- [EXERCISE TASK]: Copy all lines below exactly as written. Leave pictures out.

- [SOURCE MATERIAL]:
====
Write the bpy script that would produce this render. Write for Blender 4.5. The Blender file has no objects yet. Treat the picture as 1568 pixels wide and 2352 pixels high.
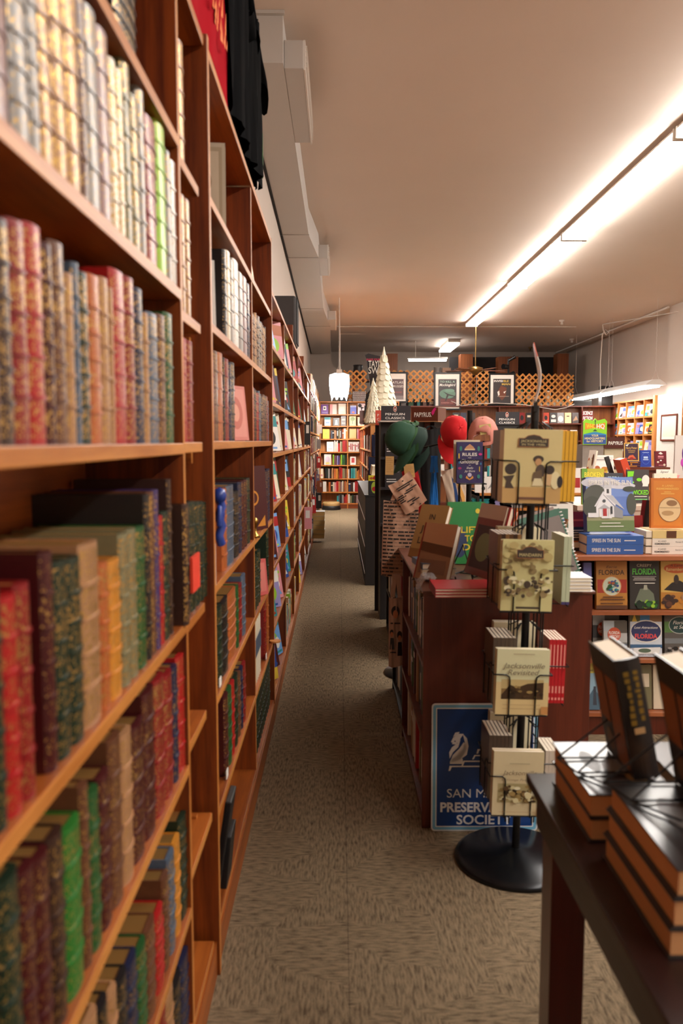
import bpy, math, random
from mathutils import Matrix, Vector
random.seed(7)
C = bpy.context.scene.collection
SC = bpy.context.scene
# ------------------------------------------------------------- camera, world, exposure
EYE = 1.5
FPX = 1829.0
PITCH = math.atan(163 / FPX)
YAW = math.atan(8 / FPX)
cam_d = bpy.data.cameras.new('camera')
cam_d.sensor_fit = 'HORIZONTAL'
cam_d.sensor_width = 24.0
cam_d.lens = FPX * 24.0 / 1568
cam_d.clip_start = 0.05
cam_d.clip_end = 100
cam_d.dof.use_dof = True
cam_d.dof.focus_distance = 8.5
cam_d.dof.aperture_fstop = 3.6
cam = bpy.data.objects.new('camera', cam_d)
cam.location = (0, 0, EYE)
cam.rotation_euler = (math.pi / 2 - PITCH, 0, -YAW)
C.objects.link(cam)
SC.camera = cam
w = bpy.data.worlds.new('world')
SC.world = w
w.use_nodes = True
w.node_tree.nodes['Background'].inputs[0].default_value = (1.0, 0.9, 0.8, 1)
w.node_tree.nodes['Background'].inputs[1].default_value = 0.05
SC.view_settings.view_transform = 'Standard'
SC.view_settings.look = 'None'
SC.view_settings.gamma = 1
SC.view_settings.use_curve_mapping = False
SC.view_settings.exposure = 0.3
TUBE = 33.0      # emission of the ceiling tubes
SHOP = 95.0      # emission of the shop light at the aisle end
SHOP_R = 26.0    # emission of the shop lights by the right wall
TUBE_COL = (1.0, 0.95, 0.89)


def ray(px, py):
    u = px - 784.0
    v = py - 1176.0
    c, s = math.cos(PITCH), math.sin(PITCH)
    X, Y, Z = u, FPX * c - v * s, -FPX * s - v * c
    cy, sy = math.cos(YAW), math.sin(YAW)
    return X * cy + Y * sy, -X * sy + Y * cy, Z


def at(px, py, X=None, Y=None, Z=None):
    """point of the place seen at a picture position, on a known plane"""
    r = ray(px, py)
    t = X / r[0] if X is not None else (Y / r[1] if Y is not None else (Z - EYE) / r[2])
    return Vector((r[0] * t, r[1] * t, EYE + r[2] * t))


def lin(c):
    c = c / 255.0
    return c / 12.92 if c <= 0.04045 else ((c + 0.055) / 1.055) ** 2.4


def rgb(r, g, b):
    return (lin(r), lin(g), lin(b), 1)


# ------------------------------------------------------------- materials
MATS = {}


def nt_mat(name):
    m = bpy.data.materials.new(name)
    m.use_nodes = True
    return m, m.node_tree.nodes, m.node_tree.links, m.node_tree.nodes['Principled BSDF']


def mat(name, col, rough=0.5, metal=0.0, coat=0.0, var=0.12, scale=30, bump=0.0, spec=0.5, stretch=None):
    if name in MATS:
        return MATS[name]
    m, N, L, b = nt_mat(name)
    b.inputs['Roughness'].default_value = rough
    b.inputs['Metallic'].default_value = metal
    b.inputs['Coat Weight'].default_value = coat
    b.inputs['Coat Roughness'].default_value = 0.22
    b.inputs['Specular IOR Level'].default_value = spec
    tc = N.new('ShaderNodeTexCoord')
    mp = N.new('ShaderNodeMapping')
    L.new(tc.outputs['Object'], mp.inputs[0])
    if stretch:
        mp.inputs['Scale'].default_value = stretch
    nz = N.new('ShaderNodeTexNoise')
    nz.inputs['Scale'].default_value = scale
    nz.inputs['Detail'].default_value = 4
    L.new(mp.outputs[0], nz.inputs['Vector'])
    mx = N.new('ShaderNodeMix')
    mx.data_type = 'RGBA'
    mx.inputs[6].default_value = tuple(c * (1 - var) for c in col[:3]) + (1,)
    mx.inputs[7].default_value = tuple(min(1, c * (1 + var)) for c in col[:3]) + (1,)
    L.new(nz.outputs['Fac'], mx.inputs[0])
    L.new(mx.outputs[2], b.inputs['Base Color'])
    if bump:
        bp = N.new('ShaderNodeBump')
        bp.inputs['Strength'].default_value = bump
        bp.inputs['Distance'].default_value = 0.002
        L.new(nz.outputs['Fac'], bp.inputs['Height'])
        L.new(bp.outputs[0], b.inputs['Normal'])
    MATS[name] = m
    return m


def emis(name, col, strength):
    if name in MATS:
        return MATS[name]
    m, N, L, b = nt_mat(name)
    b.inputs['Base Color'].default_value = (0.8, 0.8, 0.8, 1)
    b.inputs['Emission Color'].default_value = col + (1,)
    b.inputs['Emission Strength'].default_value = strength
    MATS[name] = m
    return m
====
- [THE SOLUTION]:
Write the bpy script that would produce this render. Write for Blender 4.5. The Blender file has no objects yet. Treat the picture as 1568 pixels wide and 2352 pixels high.
import bpy, math, random
from mathutils import Matrix, Vector
random.seed(7)
C = bpy.context.scene.collection
SC = bpy.context.scene
# ------------------------------------------------------------- camera, world, exposure
EYE = 1.5
FPX = 1829.0
PITCH = math.atan(163 / FPX)
YAW = math.atan(8 / FPX)
cam_d = bpy.data.cameras.new('camera')
cam_d.sensor_fit = 'HORIZONTAL'
cam_d.sensor_width = 24.0
cam_d.lens = FPX * 24.0 / 1568
cam_d.clip_start = 0.05
cam_d.clip_end = 100
cam_d.dof.use_dof = True
cam_d.dof.focus_distance = 8.5
cam_d.dof.aperture_fstop = 3.6
cam = bpy.data.objects.new('camera', cam_d)
cam.location = (0, 0, EYE)
cam.rotation_euler = (math.pi / 2 - PITCH, 0, -YAW)
C.objects.link(cam)
SC.camera = cam
w = bpy.data.worlds.new('world')
SC.world = w
w.use_nodes = True
w.node_tree.nodes['Background'].inputs[0].default_value = (1.0, 0.9, 0.8, 1)
w.node_tree.nodes['Background'].inputs[1].default_value = 0.05
SC.view_settings.view_transform = 'Standard'
SC.view_settings.look = 'None'
SC.view_settings.gamma = 1
SC.view_settings.use_curve_mapping = False
SC.view_settings.exposure = 0.3
TUBE = 33.0      # emission of the ceiling tubes
SHOP = 95.0      # emission of the shop light at the aisle end
SHOP_R = 26.0    # emission of the shop lights by the right wall
TUBE_COL = (1.0, 0.95, 0.89)


def ray(px, py):
    u = px - 784.0
    v = py - 1176.0
    c, s = math.cos(PITCH), math.sin(PITCH)
    X, Y, Z = u, FPX * c - v * s, -FPX * s - v * c
    cy, sy = math.cos(YAW), math.sin(YAW)
    return X * cy + Y * sy, -X * sy + Y * cy, Z


def at(px, py, X=None, Y=None, Z=None):
    """point of the place seen at a picture position, on a known plane"""
    r = ray(px, py)
    t = X / r[0] if X is not None else (Y / r[1] if Y is not None else (Z - EYE) / r[2])
    return Vector((r[0] * t, r[1] * t, EYE + r[2] * t))


def lin(c):
    c = c / 255.0
    return c / 12.92 if c <= 0.04045 else ((c + 0.055) / 1.055) ** 2.4


def rgb(r, g, b):
    return (lin(r), lin(g), lin(b), 1)


# ------------------------------------------------------------- materials
MATS = {}


def nt_mat(name):
    m = bpy.data.materials.new(name)
    m.use_nodes = True
    return m, m.node_tree.nodes, m.node_tree.links, m.node_tree.nodes['Principled BSDF']


def mat(name, col, rough=0.5, metal=0.0, coat=0.0, var=0.12, scale=30, bump=0.0, spec=0.5, stretch=None):
    if name in MATS:
        return MATS[name]
    m, N, L, b = nt_mat(name)
    b.inputs['Roughness'].default_value = rough
    b.inputs['Metallic'].default_value = metal
    b.inputs['Coat Weight'].default_value = coat
    b.inputs['Coat Roughness'].default_value = 0.22
    b.inputs['Specular IOR Level'].default_value = spec
    tc = N.new('ShaderNodeTexCoord')
    mp = N.new('ShaderNodeMapping')
    L.new(tc.outputs['Object'], mp.inputs[0])
    if stretch:
        mp.inputs['Scale'].default_value = stretch
    nz = N.new('ShaderNodeTexNoise')
    nz.inputs['Scale'].default_value = scale
    nz.inputs['Detail'].default_value = 4
    L.new(mp.outputs[0], nz.inputs['Vector'])
    mx = N.new('ShaderNodeMix')
    mx.data_type = 'RGBA'
    mx.inputs[6].default_value = tuple(c * (1 - var) for c in col[:3]) + (1,)
    mx.inputs[7].default_value = tuple(min(1, c * (1 + var)) for c in col[:3]) + (1,)
    L.new(nz.outputs['Fac'], mx.inputs[0])
    L.new(mx.outputs[2], b.inputs['Base Color'])
    if bump:
        bp = N.new('ShaderNodeBump')
        bp.inputs['Strength'].default_value = bump
        bp.inputs['Distance'].default_value = 0.002
        L.new(nz.outputs['Fac'], bp.inputs['Height'])
        L.new(bp.outputs[0], b.inputs['Normal'])
    MATS[name] = m
    return m


def emis(name, col, strength):
    if name in MATS:
        return MATS[name]
    m, N, L, b = nt_mat(name)
    b.inputs['Base Color'].default_value = (0.8, 0.8, 0.8, 1)
    b.inputs['Emission Color'].default_value = col + (1,)
    b.inputs['Emission Strength'].default_value = strength
    MATS[name] = m
    return m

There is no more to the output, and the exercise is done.